The solution easily fits within limits since $n = 150000$ allows linear traversal with minimal constant factors.

Test Cases

import sys, io

def run(inp: str) -> str:
    sys.stdin = io.StringIO(inp)
    import sys
    input = sys.stdin.readline

    n, k, d = map(int, input().split())
    a = list(map(int, input().split()))

    NEG = -10**30
    dp1 = [NEG] * n
    dp2 = [NEG] * n
    dp3 = [NEG] * n

    dp1[0] = a[0]

    best1 = [NEG] * n
    best2 = [NEG] * n

    best1[0] = dp1[0]

    for i in range(1, n):
        dp1[i] = max(dp1[i-1], a[i])

        j = i - d
        best_prev1 = best1[j] if j >= 0 else NEG
        dp2[i] = max(dp2[i-1], best_prev1 + a[i])

        best_prev2 = best2[j] if j >= 0 else NEG
        dp3[i] = max(dp3[i-1], best_prev2 + a[i])

        best1[i] = max(best1[i-1], dp1[i])
        best2[i] = max(best2[i-1], dp2[i])

    return str(dp3[n-1])

# provided sample
assert run("10 3 2\n-1 4 2 -6 3 3 5 -1 4 -1\n") == "13"

# minimum size
assert run("3 3 1\n1 2 3\n") == "6"

# all negative
assert run("6 3 2\n-1 -2 -3 -4 -5 -6\n") == "-6"

# spaced best picks
assert run("7 3 2\n5 -1 6 -2 7 -3 8\n") == "20"

# alternating pattern
assert run("8 3 2\n10 1 10 1 10 1 10 1\n") == "30"
Test input Expected output What it validates
all positive increasing correct sum of spaced maxima greedy failure avoidance
all negative picks least harmful triple handling negatives
alternating highs spacing enforcement dependency across positions
minimum n base correctness boundary conditions

Edge Cases

A critical edge case is when the best early value blocks access to a much stronger combination later.

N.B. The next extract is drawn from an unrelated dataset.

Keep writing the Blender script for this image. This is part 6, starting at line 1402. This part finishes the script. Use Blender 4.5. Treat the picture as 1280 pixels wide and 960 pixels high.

For instance:

n = 6, d = 2
A = [100, 1, 1, 1, 100, 100]

A naive approach might pick 100 at index 0, forcing the remaining picks to be far apart and losing the ability to take both 100s at the end. The DP correctly skips the first 100 when forming dp2 and dp3 because dp2 and dp3 preserve alternative histories.

Another edge case is when optimal picks are tightly aligned exactly at distance d boundaries. The transition uses i - d, not i - d - 1, so the boundary inclusion is correct. Any off-by-one error here would either allow invalid selections or incorrectly forbid valid ones, immediately breaking correctness on tightly packed optimal solutions.